## Problem
Everything in the listing below from the line containing "What Blender Python" through the line containing "random.seed(7)" should be repeated exactly; leave out every other line.

## Supplied data

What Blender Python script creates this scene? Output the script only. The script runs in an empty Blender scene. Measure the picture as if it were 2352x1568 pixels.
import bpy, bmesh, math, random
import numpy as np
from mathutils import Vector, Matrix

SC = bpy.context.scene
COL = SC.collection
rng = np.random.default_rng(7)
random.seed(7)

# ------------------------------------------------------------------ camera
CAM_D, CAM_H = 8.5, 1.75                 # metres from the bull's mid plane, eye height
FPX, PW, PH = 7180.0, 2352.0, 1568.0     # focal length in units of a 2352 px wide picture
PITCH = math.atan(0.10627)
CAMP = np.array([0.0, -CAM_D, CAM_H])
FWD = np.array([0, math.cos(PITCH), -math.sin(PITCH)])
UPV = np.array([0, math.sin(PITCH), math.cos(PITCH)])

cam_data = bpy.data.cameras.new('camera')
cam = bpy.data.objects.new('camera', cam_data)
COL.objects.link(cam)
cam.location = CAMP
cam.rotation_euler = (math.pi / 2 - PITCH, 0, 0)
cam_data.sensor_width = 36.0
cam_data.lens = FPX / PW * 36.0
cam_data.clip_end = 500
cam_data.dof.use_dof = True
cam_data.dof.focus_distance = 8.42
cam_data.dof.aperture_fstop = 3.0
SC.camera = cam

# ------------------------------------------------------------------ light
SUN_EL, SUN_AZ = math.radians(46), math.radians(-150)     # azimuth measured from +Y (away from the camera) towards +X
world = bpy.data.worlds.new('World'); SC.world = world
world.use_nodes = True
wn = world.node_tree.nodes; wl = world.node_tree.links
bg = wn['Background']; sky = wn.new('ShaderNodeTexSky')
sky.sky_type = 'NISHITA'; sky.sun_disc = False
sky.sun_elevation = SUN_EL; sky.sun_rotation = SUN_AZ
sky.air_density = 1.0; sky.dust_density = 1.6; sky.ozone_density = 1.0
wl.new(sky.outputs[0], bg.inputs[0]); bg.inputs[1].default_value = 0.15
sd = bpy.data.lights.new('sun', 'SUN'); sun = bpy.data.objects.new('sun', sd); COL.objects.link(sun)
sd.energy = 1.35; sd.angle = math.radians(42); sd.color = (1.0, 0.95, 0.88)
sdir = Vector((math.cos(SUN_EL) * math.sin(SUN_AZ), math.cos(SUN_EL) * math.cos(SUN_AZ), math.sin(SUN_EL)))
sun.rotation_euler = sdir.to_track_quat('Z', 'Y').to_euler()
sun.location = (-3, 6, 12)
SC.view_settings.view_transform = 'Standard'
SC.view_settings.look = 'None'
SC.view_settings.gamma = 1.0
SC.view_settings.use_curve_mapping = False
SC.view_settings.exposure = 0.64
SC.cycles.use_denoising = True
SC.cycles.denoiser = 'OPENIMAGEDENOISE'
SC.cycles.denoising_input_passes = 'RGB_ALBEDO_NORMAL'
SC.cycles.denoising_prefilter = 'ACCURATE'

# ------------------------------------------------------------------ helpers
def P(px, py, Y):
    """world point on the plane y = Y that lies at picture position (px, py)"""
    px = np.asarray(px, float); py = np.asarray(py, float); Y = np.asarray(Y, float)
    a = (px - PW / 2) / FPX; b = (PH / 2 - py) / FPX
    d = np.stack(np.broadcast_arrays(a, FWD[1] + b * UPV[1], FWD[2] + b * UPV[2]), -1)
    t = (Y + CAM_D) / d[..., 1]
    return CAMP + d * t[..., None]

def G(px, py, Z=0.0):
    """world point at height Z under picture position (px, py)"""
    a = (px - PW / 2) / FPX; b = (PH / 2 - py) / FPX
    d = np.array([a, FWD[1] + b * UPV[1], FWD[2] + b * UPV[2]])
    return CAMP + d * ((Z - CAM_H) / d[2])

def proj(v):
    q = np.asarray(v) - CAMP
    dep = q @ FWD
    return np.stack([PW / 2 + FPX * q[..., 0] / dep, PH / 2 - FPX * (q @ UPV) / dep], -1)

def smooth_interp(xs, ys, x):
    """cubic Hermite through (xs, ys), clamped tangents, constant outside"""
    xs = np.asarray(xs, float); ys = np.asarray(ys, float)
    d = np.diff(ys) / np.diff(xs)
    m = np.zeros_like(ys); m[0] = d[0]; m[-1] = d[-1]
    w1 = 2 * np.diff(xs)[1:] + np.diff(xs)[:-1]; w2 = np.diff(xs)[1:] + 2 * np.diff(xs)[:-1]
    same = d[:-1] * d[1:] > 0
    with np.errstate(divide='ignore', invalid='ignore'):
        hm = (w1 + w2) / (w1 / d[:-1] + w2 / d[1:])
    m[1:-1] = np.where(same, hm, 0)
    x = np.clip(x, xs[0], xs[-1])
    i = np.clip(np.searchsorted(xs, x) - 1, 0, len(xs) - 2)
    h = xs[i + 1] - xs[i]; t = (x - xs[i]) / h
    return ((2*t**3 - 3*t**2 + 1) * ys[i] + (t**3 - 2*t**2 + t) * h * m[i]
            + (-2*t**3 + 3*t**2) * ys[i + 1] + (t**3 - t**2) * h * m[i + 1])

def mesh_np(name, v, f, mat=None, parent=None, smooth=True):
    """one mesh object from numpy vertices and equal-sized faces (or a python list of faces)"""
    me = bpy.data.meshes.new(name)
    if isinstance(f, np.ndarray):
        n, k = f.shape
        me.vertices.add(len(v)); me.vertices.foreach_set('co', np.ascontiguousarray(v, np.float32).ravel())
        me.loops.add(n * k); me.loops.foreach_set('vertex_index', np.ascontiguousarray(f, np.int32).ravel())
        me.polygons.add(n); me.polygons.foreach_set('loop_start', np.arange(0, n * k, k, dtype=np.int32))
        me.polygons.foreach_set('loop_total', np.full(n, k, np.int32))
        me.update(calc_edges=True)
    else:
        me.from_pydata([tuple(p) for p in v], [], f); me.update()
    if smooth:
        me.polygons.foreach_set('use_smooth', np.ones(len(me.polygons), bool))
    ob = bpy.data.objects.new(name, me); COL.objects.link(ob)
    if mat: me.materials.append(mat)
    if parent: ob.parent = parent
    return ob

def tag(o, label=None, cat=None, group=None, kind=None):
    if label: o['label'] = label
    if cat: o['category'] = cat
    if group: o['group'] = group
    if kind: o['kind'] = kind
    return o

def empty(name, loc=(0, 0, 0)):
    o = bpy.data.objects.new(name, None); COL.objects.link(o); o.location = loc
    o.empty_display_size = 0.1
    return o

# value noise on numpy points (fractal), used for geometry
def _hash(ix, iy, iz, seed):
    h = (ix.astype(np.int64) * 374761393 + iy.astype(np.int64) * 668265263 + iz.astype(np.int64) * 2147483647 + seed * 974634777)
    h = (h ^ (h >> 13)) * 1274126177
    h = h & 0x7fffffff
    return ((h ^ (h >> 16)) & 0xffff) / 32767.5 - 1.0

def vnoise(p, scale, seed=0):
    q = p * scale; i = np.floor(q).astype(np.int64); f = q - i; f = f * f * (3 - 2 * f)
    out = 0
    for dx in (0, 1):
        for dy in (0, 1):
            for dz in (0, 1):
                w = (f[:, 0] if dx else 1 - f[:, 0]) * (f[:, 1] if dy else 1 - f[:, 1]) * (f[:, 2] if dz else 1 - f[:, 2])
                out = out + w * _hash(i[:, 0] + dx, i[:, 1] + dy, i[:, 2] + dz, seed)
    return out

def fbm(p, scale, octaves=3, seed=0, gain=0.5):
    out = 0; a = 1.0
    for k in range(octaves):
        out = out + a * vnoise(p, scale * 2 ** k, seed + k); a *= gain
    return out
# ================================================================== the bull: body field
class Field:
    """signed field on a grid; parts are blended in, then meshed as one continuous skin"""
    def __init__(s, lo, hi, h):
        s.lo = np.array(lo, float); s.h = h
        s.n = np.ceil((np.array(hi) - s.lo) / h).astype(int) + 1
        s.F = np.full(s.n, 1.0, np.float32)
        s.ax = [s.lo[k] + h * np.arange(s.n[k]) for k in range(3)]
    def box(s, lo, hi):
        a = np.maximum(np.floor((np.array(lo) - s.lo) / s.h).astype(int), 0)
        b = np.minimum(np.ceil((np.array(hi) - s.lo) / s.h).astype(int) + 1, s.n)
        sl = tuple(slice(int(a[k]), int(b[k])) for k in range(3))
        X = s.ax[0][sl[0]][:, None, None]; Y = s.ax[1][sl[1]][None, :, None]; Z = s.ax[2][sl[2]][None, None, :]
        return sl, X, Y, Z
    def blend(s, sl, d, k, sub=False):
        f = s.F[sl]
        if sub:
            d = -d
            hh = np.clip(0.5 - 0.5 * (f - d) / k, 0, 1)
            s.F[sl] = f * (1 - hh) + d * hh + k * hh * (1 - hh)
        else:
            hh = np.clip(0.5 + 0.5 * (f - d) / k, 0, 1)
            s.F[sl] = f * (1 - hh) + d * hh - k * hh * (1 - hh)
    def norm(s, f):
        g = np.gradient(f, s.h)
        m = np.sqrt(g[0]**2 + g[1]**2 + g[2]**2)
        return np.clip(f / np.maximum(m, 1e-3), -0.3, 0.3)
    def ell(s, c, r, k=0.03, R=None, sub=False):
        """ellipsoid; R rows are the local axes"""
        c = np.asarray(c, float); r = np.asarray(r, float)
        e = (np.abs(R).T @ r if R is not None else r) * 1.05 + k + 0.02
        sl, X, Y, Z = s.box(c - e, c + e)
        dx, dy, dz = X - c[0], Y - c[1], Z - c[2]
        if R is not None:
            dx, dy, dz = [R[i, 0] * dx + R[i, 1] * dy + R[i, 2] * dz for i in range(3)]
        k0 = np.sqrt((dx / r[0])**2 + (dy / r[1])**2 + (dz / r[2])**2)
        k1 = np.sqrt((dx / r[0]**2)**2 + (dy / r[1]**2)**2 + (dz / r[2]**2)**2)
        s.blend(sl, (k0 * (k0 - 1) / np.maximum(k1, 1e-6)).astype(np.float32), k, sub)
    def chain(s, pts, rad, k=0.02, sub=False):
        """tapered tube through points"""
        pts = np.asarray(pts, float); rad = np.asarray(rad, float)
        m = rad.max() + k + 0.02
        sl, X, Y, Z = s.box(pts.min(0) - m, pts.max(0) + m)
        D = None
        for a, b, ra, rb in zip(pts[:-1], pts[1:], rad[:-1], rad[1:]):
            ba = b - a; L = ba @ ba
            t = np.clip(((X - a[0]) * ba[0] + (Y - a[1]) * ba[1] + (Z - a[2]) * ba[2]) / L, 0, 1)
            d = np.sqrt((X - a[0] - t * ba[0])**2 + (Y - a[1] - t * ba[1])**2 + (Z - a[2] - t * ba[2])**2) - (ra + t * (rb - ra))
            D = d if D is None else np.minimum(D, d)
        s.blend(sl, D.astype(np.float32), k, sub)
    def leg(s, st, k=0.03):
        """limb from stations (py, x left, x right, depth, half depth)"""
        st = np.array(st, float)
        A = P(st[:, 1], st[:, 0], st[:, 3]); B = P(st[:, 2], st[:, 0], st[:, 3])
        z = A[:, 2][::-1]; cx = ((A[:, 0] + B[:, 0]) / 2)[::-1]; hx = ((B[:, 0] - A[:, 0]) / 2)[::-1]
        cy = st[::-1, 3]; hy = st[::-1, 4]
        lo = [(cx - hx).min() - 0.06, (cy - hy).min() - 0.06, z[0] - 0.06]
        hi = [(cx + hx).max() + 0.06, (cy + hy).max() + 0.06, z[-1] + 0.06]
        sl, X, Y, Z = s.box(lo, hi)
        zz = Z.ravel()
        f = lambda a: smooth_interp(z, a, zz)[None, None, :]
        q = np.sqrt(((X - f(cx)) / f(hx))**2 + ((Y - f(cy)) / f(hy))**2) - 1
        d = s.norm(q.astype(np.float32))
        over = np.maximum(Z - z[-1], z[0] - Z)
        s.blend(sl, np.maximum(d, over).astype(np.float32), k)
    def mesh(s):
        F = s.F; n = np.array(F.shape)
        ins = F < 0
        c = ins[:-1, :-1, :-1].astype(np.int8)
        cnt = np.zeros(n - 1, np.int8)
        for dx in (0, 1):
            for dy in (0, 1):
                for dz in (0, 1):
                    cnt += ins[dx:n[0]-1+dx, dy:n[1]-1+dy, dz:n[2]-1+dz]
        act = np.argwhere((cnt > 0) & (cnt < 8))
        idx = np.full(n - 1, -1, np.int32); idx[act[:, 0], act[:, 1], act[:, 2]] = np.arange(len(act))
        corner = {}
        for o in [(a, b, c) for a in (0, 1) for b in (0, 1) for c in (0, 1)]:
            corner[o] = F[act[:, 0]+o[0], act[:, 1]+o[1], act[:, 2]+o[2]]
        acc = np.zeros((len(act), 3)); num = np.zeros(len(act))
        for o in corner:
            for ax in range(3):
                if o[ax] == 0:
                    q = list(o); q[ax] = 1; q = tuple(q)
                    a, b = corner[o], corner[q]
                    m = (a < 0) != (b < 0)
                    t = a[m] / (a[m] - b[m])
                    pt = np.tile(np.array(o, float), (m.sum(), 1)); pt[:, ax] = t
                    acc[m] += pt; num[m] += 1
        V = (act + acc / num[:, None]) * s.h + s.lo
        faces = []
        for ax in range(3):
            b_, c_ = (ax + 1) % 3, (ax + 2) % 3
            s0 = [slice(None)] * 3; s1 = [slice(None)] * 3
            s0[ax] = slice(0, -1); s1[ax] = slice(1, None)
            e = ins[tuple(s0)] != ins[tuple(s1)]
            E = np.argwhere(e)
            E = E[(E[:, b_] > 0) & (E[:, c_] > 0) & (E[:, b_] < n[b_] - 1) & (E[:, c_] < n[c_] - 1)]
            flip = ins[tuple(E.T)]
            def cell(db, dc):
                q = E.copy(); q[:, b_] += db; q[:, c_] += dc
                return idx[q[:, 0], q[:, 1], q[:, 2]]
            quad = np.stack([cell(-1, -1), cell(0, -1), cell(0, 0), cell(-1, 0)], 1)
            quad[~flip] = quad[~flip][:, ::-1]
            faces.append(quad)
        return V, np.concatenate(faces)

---

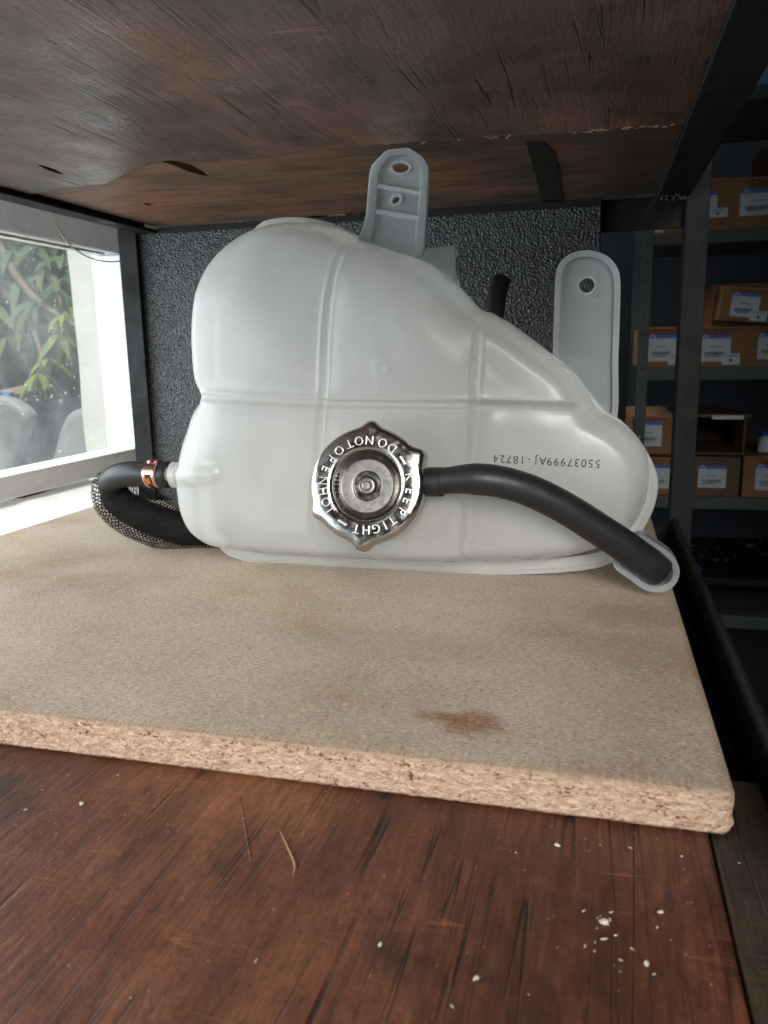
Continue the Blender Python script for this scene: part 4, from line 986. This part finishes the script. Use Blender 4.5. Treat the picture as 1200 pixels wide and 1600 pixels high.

## Answer
What Blender Python script creates this scene? Output the script only. The script runs in an empty Blender scene. Measure the picture as if it were 2352x1568 pixels.
import bpy, bmesh, math, random
import numpy as np
from mathutils import Vector, Matrix

SC = bpy.context.scene
COL = SC.collection
rng = np.random.default_rng(7)
random.seed(7)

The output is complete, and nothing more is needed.